■ Recorded information ■
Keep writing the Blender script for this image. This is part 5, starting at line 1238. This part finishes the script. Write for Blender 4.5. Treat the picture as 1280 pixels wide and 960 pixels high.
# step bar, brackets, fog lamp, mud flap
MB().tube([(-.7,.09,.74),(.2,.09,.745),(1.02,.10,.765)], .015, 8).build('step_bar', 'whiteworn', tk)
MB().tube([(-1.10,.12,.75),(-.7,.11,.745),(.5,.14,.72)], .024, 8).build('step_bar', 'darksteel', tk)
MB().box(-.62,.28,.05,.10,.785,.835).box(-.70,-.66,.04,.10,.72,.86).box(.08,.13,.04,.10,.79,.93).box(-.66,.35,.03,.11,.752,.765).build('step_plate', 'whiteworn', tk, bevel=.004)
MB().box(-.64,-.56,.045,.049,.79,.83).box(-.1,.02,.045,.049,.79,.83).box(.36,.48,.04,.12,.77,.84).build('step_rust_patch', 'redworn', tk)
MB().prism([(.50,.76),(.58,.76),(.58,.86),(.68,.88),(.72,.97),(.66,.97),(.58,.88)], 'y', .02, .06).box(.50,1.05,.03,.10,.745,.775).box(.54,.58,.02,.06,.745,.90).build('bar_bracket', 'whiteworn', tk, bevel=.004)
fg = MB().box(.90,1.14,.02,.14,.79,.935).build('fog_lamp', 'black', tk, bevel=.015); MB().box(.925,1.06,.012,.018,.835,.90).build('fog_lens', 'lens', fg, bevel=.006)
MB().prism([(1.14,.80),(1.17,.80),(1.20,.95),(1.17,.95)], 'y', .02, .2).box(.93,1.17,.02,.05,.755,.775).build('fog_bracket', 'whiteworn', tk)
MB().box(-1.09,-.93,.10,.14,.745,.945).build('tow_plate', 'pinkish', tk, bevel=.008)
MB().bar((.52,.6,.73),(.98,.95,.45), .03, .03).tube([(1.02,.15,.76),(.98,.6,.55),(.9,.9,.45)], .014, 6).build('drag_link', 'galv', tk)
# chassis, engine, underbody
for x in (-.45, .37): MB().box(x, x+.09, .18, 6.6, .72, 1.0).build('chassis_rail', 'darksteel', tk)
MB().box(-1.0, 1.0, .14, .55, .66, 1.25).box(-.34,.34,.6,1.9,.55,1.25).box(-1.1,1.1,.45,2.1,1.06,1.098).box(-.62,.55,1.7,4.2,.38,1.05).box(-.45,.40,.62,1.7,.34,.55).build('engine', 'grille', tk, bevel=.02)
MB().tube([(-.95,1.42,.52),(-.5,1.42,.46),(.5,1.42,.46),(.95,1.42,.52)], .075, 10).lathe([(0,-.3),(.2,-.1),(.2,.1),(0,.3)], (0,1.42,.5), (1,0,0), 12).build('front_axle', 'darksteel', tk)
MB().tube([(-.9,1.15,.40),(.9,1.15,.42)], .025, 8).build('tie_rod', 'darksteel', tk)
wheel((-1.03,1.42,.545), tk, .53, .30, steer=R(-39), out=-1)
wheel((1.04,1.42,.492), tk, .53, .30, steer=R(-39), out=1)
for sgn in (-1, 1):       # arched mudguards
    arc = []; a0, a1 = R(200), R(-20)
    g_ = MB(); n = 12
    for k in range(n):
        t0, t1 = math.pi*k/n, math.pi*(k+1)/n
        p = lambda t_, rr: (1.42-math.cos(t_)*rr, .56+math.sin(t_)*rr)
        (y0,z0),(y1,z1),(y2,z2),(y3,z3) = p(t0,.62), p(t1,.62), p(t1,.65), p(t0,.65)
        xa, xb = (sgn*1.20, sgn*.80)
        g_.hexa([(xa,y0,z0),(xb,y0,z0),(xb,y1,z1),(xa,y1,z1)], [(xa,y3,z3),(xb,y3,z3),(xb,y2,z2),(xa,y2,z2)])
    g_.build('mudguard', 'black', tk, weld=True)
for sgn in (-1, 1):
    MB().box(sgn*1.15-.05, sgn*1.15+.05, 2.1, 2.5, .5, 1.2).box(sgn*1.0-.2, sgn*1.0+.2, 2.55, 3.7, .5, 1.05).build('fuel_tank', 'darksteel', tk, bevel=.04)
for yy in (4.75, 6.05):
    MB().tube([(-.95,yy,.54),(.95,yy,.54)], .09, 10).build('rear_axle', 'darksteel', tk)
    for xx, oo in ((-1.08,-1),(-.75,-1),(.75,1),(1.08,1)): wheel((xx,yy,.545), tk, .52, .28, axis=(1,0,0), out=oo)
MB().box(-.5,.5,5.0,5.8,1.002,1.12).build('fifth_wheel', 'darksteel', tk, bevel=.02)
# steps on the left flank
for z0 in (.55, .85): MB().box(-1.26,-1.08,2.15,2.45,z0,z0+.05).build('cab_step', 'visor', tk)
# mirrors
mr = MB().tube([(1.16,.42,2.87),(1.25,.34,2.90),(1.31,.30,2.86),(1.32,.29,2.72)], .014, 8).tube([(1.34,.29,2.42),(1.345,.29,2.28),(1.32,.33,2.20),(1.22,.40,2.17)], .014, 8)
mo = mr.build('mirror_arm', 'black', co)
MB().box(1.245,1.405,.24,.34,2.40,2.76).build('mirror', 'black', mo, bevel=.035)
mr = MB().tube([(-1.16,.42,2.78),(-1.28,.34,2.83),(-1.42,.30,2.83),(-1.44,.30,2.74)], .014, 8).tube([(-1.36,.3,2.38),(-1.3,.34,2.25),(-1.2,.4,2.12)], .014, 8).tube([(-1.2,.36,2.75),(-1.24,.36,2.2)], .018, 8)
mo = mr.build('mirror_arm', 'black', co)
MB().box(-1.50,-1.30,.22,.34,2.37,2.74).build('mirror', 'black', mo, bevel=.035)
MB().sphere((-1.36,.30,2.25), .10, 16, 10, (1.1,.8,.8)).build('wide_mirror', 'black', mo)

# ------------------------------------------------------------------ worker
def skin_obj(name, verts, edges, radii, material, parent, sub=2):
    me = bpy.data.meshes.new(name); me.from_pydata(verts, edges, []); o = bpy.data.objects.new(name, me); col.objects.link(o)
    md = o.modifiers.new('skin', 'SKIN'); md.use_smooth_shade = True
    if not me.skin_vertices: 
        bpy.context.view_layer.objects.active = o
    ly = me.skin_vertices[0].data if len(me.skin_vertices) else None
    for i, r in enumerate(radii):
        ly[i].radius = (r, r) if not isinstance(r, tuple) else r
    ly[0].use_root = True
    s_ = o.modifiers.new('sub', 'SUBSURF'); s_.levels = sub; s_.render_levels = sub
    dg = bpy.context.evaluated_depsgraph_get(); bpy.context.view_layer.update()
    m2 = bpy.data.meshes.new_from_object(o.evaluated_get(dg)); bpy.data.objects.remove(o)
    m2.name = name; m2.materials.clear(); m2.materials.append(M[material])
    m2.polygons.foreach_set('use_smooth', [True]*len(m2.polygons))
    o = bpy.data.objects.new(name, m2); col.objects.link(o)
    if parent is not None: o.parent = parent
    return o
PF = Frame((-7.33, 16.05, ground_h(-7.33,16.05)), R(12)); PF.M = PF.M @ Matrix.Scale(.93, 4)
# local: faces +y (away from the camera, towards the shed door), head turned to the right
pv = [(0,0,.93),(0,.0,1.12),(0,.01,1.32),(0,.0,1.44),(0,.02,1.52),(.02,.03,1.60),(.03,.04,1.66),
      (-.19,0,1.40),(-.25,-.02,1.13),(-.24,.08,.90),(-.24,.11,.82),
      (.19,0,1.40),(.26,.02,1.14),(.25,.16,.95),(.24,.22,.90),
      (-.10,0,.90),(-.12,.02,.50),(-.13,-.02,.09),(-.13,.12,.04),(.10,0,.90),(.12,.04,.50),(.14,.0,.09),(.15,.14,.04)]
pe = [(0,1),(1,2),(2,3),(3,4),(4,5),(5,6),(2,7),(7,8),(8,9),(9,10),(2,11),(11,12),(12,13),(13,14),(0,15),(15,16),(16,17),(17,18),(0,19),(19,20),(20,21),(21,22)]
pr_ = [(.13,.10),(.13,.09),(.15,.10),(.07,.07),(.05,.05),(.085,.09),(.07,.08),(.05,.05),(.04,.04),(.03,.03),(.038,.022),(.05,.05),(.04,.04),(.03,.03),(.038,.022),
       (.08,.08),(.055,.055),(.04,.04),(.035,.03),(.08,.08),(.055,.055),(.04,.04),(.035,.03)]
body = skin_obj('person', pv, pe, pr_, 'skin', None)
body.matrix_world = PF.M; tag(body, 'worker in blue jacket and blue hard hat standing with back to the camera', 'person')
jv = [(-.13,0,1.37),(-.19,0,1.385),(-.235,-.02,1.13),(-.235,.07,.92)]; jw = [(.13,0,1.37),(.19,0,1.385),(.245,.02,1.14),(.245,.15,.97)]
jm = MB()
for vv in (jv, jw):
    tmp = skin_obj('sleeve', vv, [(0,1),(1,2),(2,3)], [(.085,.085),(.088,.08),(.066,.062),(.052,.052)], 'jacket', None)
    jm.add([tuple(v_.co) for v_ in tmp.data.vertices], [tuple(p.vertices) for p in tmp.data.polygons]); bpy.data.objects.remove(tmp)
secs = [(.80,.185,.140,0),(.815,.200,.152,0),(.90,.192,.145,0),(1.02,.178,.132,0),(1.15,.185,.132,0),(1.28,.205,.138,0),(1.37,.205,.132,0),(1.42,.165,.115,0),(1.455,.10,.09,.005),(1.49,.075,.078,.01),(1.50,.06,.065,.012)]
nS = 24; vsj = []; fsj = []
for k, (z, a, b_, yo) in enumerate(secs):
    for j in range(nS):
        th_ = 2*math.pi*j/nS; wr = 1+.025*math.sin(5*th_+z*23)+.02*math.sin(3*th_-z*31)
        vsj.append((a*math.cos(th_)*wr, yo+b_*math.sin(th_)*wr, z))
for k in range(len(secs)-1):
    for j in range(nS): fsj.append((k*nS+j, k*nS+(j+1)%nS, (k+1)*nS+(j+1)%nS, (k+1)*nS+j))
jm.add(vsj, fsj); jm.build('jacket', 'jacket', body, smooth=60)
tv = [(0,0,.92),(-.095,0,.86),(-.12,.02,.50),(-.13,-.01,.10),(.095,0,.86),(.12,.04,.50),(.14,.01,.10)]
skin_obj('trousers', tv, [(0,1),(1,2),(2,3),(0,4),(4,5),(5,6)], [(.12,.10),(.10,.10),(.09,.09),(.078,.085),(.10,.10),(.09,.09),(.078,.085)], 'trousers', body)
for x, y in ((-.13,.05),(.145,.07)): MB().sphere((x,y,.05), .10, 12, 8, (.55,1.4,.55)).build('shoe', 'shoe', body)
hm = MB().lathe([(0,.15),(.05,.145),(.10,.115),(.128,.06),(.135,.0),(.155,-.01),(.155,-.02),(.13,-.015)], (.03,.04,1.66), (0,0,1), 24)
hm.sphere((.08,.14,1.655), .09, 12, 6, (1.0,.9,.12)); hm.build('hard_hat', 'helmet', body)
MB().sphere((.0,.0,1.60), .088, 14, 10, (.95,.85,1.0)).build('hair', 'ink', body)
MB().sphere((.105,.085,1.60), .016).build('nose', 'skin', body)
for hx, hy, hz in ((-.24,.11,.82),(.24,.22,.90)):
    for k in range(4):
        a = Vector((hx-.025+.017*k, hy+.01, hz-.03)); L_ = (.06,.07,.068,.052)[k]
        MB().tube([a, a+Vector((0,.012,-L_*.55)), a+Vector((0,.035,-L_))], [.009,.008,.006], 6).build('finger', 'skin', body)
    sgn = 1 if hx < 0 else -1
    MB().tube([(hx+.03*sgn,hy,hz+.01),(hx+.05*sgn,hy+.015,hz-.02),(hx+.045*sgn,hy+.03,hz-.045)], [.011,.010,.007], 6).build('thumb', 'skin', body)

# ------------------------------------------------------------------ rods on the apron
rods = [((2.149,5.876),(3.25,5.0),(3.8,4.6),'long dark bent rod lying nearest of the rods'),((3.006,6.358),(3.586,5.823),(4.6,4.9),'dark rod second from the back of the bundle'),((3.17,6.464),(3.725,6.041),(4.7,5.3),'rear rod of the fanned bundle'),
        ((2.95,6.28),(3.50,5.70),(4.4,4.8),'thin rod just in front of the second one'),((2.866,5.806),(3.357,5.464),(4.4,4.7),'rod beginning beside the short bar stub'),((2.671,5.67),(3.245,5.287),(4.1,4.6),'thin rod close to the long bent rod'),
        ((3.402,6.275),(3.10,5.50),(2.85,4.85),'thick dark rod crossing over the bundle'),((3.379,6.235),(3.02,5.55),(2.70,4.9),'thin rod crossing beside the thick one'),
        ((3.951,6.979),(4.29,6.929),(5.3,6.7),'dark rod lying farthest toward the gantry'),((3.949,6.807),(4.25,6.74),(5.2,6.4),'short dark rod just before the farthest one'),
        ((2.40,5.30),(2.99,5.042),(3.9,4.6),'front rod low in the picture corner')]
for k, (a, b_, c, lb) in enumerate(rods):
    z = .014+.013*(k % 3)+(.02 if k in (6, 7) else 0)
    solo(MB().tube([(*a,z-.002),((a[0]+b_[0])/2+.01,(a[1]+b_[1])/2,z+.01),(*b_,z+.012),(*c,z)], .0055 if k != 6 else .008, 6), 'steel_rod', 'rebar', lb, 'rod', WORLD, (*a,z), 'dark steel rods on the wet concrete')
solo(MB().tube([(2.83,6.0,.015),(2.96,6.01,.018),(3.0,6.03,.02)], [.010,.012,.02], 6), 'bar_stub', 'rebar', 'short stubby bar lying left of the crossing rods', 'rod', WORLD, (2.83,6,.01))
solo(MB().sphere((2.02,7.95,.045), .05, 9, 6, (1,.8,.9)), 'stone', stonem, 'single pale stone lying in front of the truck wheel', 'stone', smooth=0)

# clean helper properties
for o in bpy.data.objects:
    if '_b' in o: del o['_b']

■ To do ■
Find each line holding the string "picture" and copy it out.

■ Answer for the task ■
Keep writing the Blender script for this image. This is part 5, starting at line 1238. This part finishes the script. Write for Blender 4.5. Treat the picture as 1280 pixels wide and 960 pixels high.
        ((2.40,5.30),(2.99,5.042),(3.9,4.6),'front rod low in the picture corner')]